**DO THIS:** From the listing below, pull out the lines that hold "scene".

Rows from a dataset:
◇ ◇ ◇

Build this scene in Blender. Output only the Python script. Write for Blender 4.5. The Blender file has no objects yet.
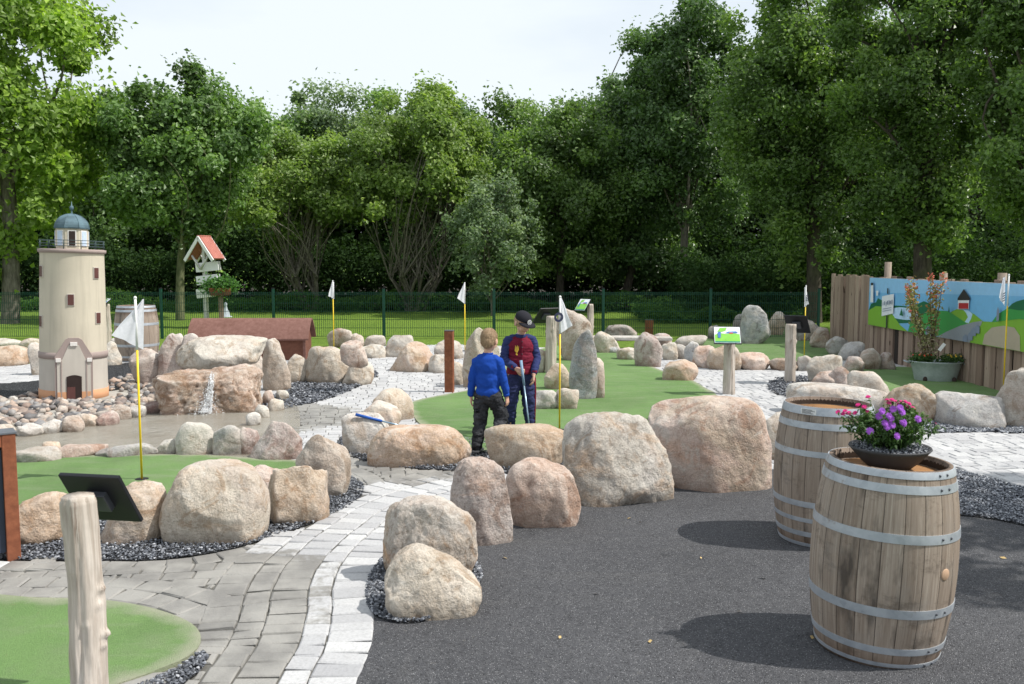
import bpy, bmesh, math, random
import numpy as np
from mathutils import Vector, Matrix, noise
random.seed(7)
RNG = np.random.default_rng(11)
PI = math.pi
R = math.radians
S = bpy.context.scene
col = S.collection

# ------------------------------------------------------------------ camera
F, CX, CY, HZ, CH = 900.0, 512.0, 342.0, 262.0, 1.84
PITCH = math.atan((CY - HZ) / F)
cam_d = bpy.data.cameras.new('camera'); cam = bpy.data.objects.new('camera', cam_d); col.objects.link(cam)
cam_d.sensor_width = 36; cam_d.lens = F * 36 / 1024
cam_d.clip_end = 3000; cam_d.clip_start = 0.05
cam.location = (0, 0, CH); cam.rotation_euler = (PI / 2 - PITCH, 0, 0)
cam_d.dof.use_dof = True; cam_d.dof.focus_distance = 8.3; cam_d.dof.aperture_fstop = 6.3
S.camera = cam
SP, CP = math.sin(PITCH), math.cos(PITCH)
def ray(px, py):
    a, b = (px - CX) / F, (CY - py) / F
    return a, CP + b * SP, b * CP - SP
def G(px, py, z=0.0):
    """ground point (x, y) at height z seen at a pixel of the photo"""
    a, y, c = ray(px, py); t = (z - CH) / c
    return a * t, y * t
def AT(px, py, Y):
    """x, z of the point seen at a pixel at depth Y"""
    a, y, c = ray(px, py); t = Y / y
    return a * t, CH + c * t
def SC(Y, z=0.4):
    """pixels per metre at ground distance Y"""
    return F / (Y * CP - (z - CH) * SP)

# ------------------------------------------------------------------ objects
def tag(o, label=None, cat=None, group=None, kind=None):
    if label: o['label'] = label
    if cat: o['category'] = cat
    if group: o['group'] = group
    if kind: o['kind'] = kind
    return o
def empty(name, loc, rz=0.0, label=None, cat=None, group=None, rot=None, scale=None):
    o = bpy.data.objects.new(name, None); col.objects.link(o)
    o.location = loc; o.rotation_euler = rot if rot else (0, 0, rz)
    if scale: o.scale = (scale,) * 3
    o.empty_display_size = .1
    return tag(o, label, cat, group)
def link_mesh(name, me, mat=None, parent=None):
    o = bpy.data.objects.new(name, me); col.objects.link(o)
    if mat is not None:
        for m in (mat if isinstance(mat, (list, tuple)) else [mat]): me.materials.append(m)
    if parent is not None: o.parent = parent
    return o
def copy_tree(o, parent=None):
    c = o.copy(); col.objects.link(c)
    if parent: c.parent = parent
    for ch in list(o.children): copy_tree(ch, c)
    return c
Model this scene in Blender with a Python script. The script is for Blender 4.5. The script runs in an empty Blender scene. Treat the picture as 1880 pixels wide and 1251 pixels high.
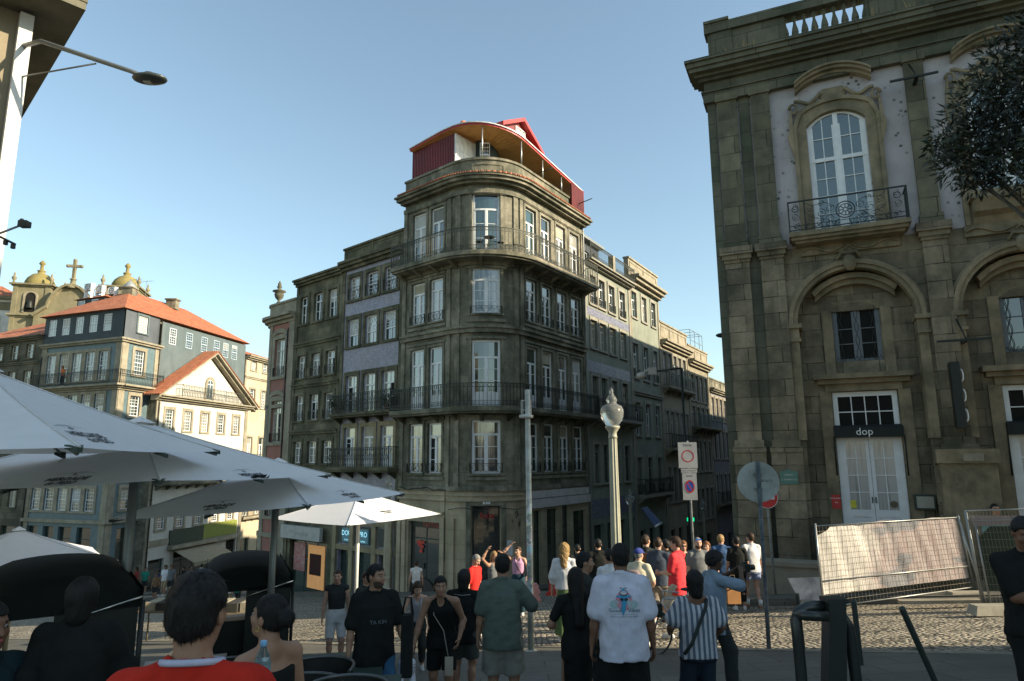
import bpy, bmesh, math, random
import numpy as np
from mathutils import Vector, Matrix
from mathutils.bvhtree import BVHTree
random.seed(7); RNG = np.random.default_rng(7)
sc = bpy.context.scene
COL = sc.collection
# ------------------------------------------------------------------ camera, sky, sun, exposure
F = 1230.0; PITCH = math.atan(1230/6866.); ROLL = math.atan(45/6866.)
EYE = np.array([0.0, 0.0, 1.75])
cd = bpy.data.cameras.new('camera'); cam = bpy.data.objects.new('camera', cd); COL.objects.link(cam)
cd.sensor_fit = 'HORIZONTAL'; cd.sensor_width = 36; cd.lens = F/1880*36; cd.clip_end = 2000; cd.clip_start = .05
_c, _s, _cp, _sp = math.cos(ROLL), math.sin(ROLL), math.cos(PITCH), math.sin(PITCH)
_R0, _U0, _F0 = Vector((1,0,0)), Vector((0,-_sp,_cp)), Vector((0,_cp,_sp))
_r = _c*_R0 - _s*_U0; _u = _s*_R0 + _c*_U0
_m = Matrix((_r, _u, -_F0)).transposed().to_4x4(); _m.translation = Vector(EYE)
cam.matrix_world = _m
sc.camera = cam
SUN_AZ = math.radians(-15.5)      # direction towards the sun, from +x
SUN_EL = math.radians(24)
w = bpy.data.worlds.new('World'); sc.world = w; w.use_nodes = True
nt = w.node_tree; bg = nt.nodes['Background']
sky = nt.nodes.new('ShaderNodeTexSky'); sky.sky_type = 'NISHITA'; sky.sun_disc = False
sky.sun_elevation = SUN_EL; sky.sun_rotation = math.pi/2 - SUN_AZ; sky.air_density = 1.15; sky.dust_density = .8; sky.ozone_density = 1.3
_tm = nt.nodes.new('ShaderNodeHueSaturation'); _tm.inputs['Saturation'].default_value = .82; nt.links.new(sky.outputs[0], _tm.inputs['Color'])
_tg = nt.nodes.new('ShaderNodeMix'); _tg.data_type = 'RGBA'; _tg.blend_type = 'MULTIPLY'; _tg.inputs[0].default_value = 1; _tg.inputs[7].default_value = (.90,1.02,1.0,1)
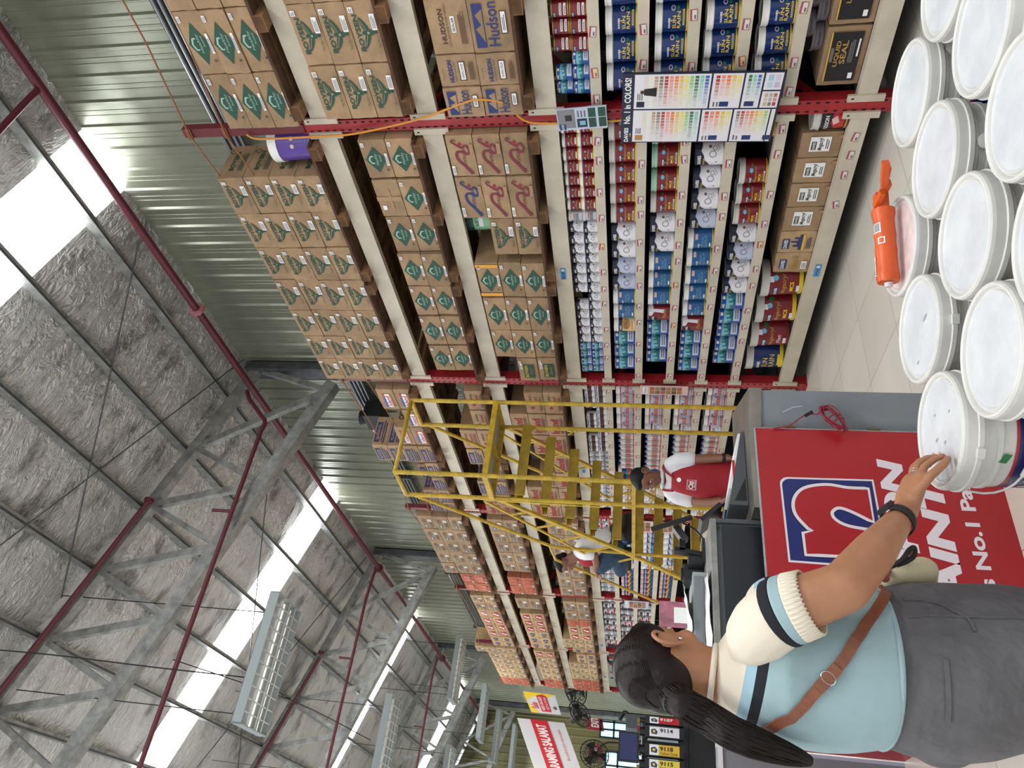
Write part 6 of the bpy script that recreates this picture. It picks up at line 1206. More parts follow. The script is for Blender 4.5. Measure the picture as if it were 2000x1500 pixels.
def sale(d):
    d.rect(0, 1, 0.0, 1.0, 'banner_white', 0); d.poly([(0, 1), (0.55, 1), (0.1, 0.78), (0, 0.72)], 'banner_yellow', 1); d.poly([(0.55, 1), (1, 1), (1, 0.0), (0.86, 0.2), (0.8, 0.75)], 'banner_yellow', 1); d.poly([(0.08, 0.30), (0.86, 0.30), (0.95, 0.42), (0.86, 0.62), (0.08, 0.62)], 'banner_red', 2)
    d.text('NEED AN EASY', 0.14, 0.82, 0.48, 0.58, 'paper', 3, bold=0.02); d.text('BEST IN TOWN', 0.2, 0.8, 0.34, 0.42, 'paper', 3); d.text('Sale', 0.2, 0.5, 0.68, 0.9, 'banner_red', 3, bold=0.02); d.disc(0.3, 0.14, 0.09, 'ink_grey', 3, 8, 0.06)
flat_sign('hanging_banner', [(3.68, 18.0, 3.717), (4.111, 18.0, 3.963), (4.086, 18.0, 3.216), (3.685, 18.0, 3.044)], ('banner_white', sale), 'small white, red and yellow sale banner hung beyond the rack end', 'banner')
flat_sign('hanging_banner', [(2.30, 17.6, 3.40), (3.532, 18.0, 4.029), (3.521, 18.0, 2.963), (2.40, 17.6, 2.43)], ('banner_white', lambda d: (d.rect(0, 1, 0.36, 0.72, 'banner_red', 1), d.text('MARAMING SALAMAT', 0.06, 0.92, 0.43, 0.64, 'paper', 2, bold=0.04), d.text('Do it all on your next project', 0.3, 0.85, 0.14, 0.22, 'banner_red', 2))), 'long white banner with red band reading maraming salamat', 'banner')
flat_sign('wall_banner', [(5.45, 18.3, 3.05), (5.75 - 0.3, 17.0, 3.05), (5.45, 17.0, 1.4), (5.45, 18.3, 1.4)], ('banner_lilac', lambda d: (d.rect(0.1, 0.5, 0.7, 0.9, 'label_black', 1), d.disc(0.5, 0.4, 0.2, 'paper', 1, 10, 0.12), d.rect(0.2, 0.9, 0.05, 0.2, 'poster_pink', 1))), 'pale lilac banner on the wall just beyond the rack end', 'banner')
mb = MB(); mb.box(5.0, 5.4, 26.85, 26.95, 2.9, 2.98, 'banner_red'); tag(mb.build('power_strip'), 'small red and white strip on the far wall above the windows', 'sign') if 0 else None
def fan(loc, rad, tilt, lab, arm):
    r = tag(empty('wall_fan', loc), lab, 'fan'); mt = Matrix.Rotation(tilt[0], 3, 'X') @ Matrix.Rotation(tilt[1], 3, 'Z'); mb = MB()
    for k in range(20):
        a = 2 * PI * k / 20; prev = None; pts = [mt @ Vector((rad * s * math.cos(a), dy, rad * s * math.sin(a))) for s, dy in ((0.2, -0.09), (0.7, -0.08), (1.0, 0.0), (0.7, 0.08), (0.2, 0.09))]; mb.tube(pts, 0.006, 'fan_black', 4, False)
    for s in (0.35, 0.7, 1.0):
        for dy in ((-0.085, 0.085) if s < 1 else (0.0,)): mb.tube([mt @ Vector((rad * s * math.cos(2 * PI * k / 20), dy, rad * s * math.sin(2 * PI * k / 20))) for k in range(21)], 0.007 if s < 1 else 0.012, 'fan_black', 5, False)
    mb.build('cage', r); mb = MB()
    for k in range(3):
        a = 2 * PI * k / 3; vs = [mt @ Vector(v) for v in ((0.05 * math.cos(a), -0.02, 0.05 * math.sin(a)), (rad * 0.85 * math.cos(a), -0.03, rad * 0.85 * math.sin(a)), (rad * 0.85 * math.cos(a + 0.8), 0.03, rad * 0.85 * math.sin(a + 0.8)), (0.05 * math.cos(a + 0.8), 0.02, 0.05 * math.sin(a + 0.8)))]; mb.add(vs, [(0, 1, 2, 3)], 'fan_black')
    mb.build('blades', r); mb = MB(); mb.tube([mt @ Vector((0, 0.0, 0)), mt @ Vector((0, 0.28, 0))], 0.08, 'fan_black', 12); mb.build('motor', r); mb = MB(); mb.tube(smooth_pts([tuple(mt @ Vector((0, 0.25, 0)))] + arm, 4), 0.02, 'fan_black', 6); mb.build('bracket', r)
fan((4.25, 17.9, 2.75), 0.38, (0.9, 0.1), 'upper wall fan tilted on a pole beside the small sale banner', [(0.5, 0.3, 0.1), (0.9, 0.5, 0.5), (1.2, 0.6, 0.5)]); fan((3.72, 17.9, 2.62), 0.30, (0.75, 0.4), 'second fan mounted back to back under the upper fan', [(0.2, 0.1, 0.15), (0.53, 0.0, 0.13)])
fan((3.0, 18.3, 2.28), 0.32, (0.2, 0.3), 'lower wall fan on a curved bracket before the far windows', [(0.05, 0.4, 0.0), (0.3, 0.4, -0.2), (0.35, 0.4, -0.6), (0.35, 0.4, -2.2)])
mb = MB(); mb.tube([(5.2, 17.9, 0.0), (5.2, 17.9, 3.3)], 0.05, 'galv', 10); tag(mb.build('fan_pole'), 'grey pole carrying the wall fans beyond the rack', 'pole')
mb = MB(); mb.bar((3.3, 24.0, 3.9), (2.2, 23.5, 2.6), 0.05, 0.05, 'galv'); mb.bar((3.25, 24.0, 3.85), (3.25, 24.0, 2.9), 0.05, 0.05, 'galv') if 0 else None
# ================================================================== people
class Flesh(MB):
    def cap(s, p, q, r1, r2, m, seg=14):
        p = Vector(p); q = Vector(q); d = (q - p).normalized(); pts = []; rs = []
        for t in (-0.98, -0.75, -0.4, 0): pts.append(p + d * r1 * t); rs.append(r1 * math.sqrt(max(0.0, 1 - t * t)))
        for t in (0, 0.4, 0.75, 0.98): pts.append(q + d * r2 * t); rs.append(r2 * math.sqrt(max(0.0, 1 - t * t)))
        s.tube(pts, rs, m, seg); return s
    def chain(s, pts, rs, m):
        for i in range(len(pts) - 1): s.cap(pts[i], pts[i + 1], rs[i], rs[i + 1], m)
        return s
    def loft(s, rings, fa, m, seg=28):
        """rings: (x, y, z, half depth, half width); fa = facing angle"""
        F = Vector((math.cos(fa), math.sin(fa), 0)); Lt = Vector((-math.sin(fa), math.cos(fa), 0)); vs = []
        for (x, y, z, a, b) in rings:
            for k in range(seg):
                t = 2 * PI * k / seg; ct, st = math.cos(t), math.sin(t); sx = math.copysign(abs(ct) ** 0.9, ct); sy = math.copysign(abs(st) ** 0.9, st)
                vs.append(Vector((x, y, z)) + F * a * sx + Lt * b * sy)
        n = len(rings); fs = [(i * seg + k, i * seg + (k + 1) % seg, (i + 1) * seg + (k + 1) % seg, (i + 1) * seg + k) for i in range(n - 1) for k in range(seg)]
        fs += [tuple(range(seg)), tuple(range((n - 1) * seg, n * seg))[::-1]]; s.add(vs, fs, m, True); return s
    def fuse(s, name, parent, voxel=0.008, it=4, m=None):
        """grow all pieces into one continuous skin"""
        me = bpy.data.meshes.new('tmp'); me.from_pydata(s.v, [], s.f); bm = bmesh.new(); bm.from_mesh(me); bmesh.ops.recalc_face_normals(bm, faces=bm.faces[:]); bm.to_mesh(me); bm.free()
        o = bpy.data.objects.new('tmp', me); C.objects.link(o); r = o.modifiers.new('r', 'REMESH'); r.mode = 'VOXEL'; r.voxel_size = voxel; r.use_smooth_shade = True
        if it: sm = o.modifiers.new('s', 'SMOOTH'); sm.iterations = it; sm.factor = 0.5
        dg = bpy.context.evaluated_depsgraph_get(); dg.update(); m2 = bpy.data.meshes.new_from_object(o.evaluated_get(dg)); bpy.data.objects.remove(o); m2.name = name
        m2.materials.clear(); m2.materials.append(MATS[m or s.mats[0]])
        for p in m2.polygons: p.use_smooth = True; p.material_index = 0
        ob = bpy.data.objects.new(name, m2); C.objects.link(ob)
        if parent: ob.parent = parent; ob.location = -Vector(parent.location)
        return ob
def mt_frame(f, u):
    f = Vector(f).normalized(); r = f.cross(Vector(u)).normalized(); u2 = r.cross(f); return Matrix((r, f, u2)).transposed()      # columns: right, forward, up
def head(fl, c, M, s, m, fem=False):
    """skull, jaw, nose, lips, brows, ears, eye sockets on frame M; s = head height"""
    W = lambda x, y, z: Vector(c) + M @ Vector((x * s, y * s, z * s)); B = lambda x, y, z, a, b, d: fl.ball(W(x, y, z), (a * s, b * s, d * s), m, 20, 14, M)
    B(0, -0.04, 0.10, 0.34, 0.42, 0.38); B(0, 0.10, -0.14, 0.26, 0.28, 0.34); B(0, 0.22, -0.36, 0.15, 0.13, 0.12); B(0, 0.16, 0.16, 0.28, 0.22, 0.26)
    fl.cap(W(0, 0.36, 0.02), W(0, 0.45, -0.12), 0.035 * s, 0.058 * s, m); B(-0.05, 0.39, -0.13, 0.04, 0.04, 0.035); B(0.05, 0.39, -0.13, 0.04, 0.04, 0.035)
    fl.cap(W(-0.16, 0.335, 0.08), W(0.16, 0.335, 0.08), 0.035 * s, 0.035 * s, m); B(-0.17, 0.26, -0.10, 0.10, 0.09, 0.11); B(0.17, 0.26, -0.10, 0.10, 0.09, 0.11)
    fl.cap(W(-0.07, 0.365, -0.235), W(0.07, 0.365, -0.235), 0.028 * s, 0.028 * s, m); fl.cap(W(-0.05, 0.36, -0.275), W(0.05, 0.36, -0.275), 0.03 * s, 0.03 * s, m)
def ear(c, M, s, side, m, parent, stud=False):
    W = lambda x, y, z: Vector(c) + M @ Vector((x * s, y * s, z * s)); mb = Flesh(); x = 0.335 * side
    pts = smooth_pts([W(x, 0.03, 0.06), W(x + 0.03 * side, 0.0, 0.14), W(x + 0.06 * side, -0.09, 0.14), W(x + 0.07 * side, -0.155, 0.06), W(x + 0.05 * side, -0.13, -0.04), W(x + 0.02 * side, -0.04, -0.12), W(x, 0.01, -0.13), W(x, 0.03, -0.06)], 3)
    mb.tube(pts, 0.022 * s, m, 8); mb.ball(W(x + 0.01 * side, -0.04, 0.02), (0.035 * s, 0.105 * s, 0.125 * s), m, 12, 10, M); o = mb.build('ear', parent); o.location = -Vector(parent.location)
    if stud: e = MB(); e.ball(W(x + 0.05 * side, -0.015, -0.11), 0.018 * s, 'silver', 8, 6); e.build('earring', o)
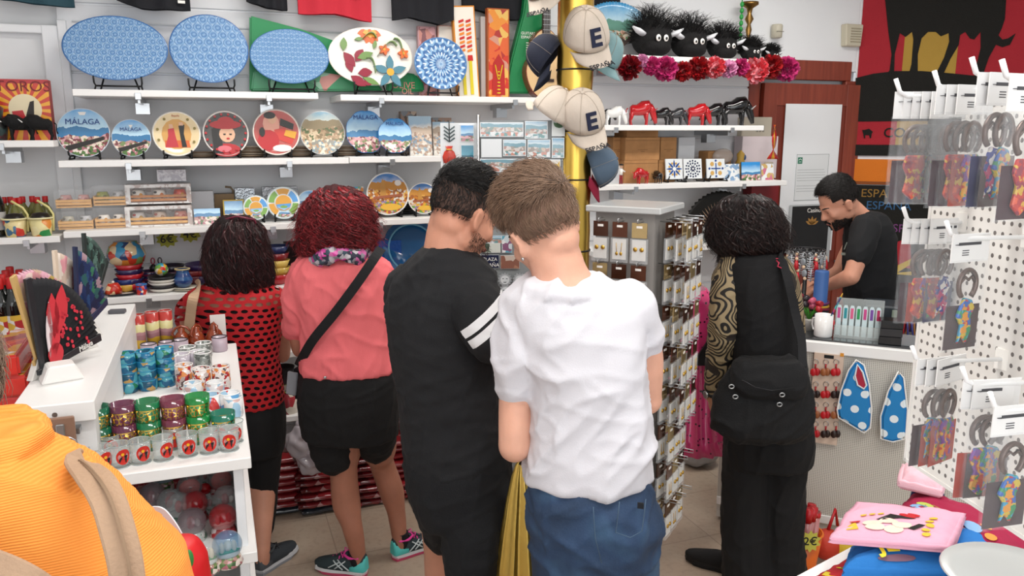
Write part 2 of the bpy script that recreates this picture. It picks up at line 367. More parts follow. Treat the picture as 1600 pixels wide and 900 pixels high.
# ------------------------------------------------------------------ gondola on the left, with side shelves
GX0, GX1, GY0, GY1, GZ = -.475, -.30, 2.05, 3.22, 1.24
g = thing('display_gondola', 'white display unit with the fans on top and glasses on its side', 'display unit', (GX0, GY0, 0))
MB().bx(0, GX1-GX0, 0, GY1-GY0, GZ-.05, GZ).build('top_board', SHELF, g, bev=.003)
MB().bx(.03, GX1-GX0-.005, .02, GY1-GY0, 0, GZ-.05).build('body', mat('#e4e4e3', .5), g)
for zz, nm in ((1.06, 'shelf'), (.80, 'shelf'), (.50, 'shelf'), (.14, 'shelf')):
    MB().bx(GX1-GX0-.005, .045-GX0, -.04, 1.15, zz-.03, zz).build(nm, SHELF, g, bev=.002)
MB().bx(GX1-GX0+.30, GX1-GX0+.325, .0, 1.12, 0, 1.03).build('side_panel', mat('#eceef0', .35), g, bev=.002)
m = MB(); m.bx(.0, .14, -.012, .02, GZ-.075, GZ-.062); m.lathe([(.006, -.002), (.006, .0)], 10, M=T(.09, -.001, GZ-.025)@R_(pi/2, 'X')); m.build('metal_strip', METAL, g)
# left side: low table of red packs
m = MB(); m.bx(-1.45, -.49, 2.15, 3.4, .93, .97); m.bx(-1.4, -1.35, 2.2, 2.25, 0, .93); m.bx(-.56, -.51, 2.2, 2.25, 0, .93); m.bx(-1.4, -1.35, 3.3, 3.35, 0, .93); m.bx(-.56, -.51, 3.3, 3.35, 0, .93)
tag(m.build('display_table', SHELF, bev=.003), 'white table under the red boxes at the left edge', 'table')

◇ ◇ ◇

**ANSWER:**
Build this scene in Blender. Output only the Python script. Write for Blender 4.5. The Blender file has no objects yet.
S = bpy.context.scene
Model this scene in Blender with a Python script. The script is for Blender 4.5. The script runs in an empty Blender scene. Treat the picture as 1880 pixels wide and 1251 pixels high.
sc = bpy.context.scene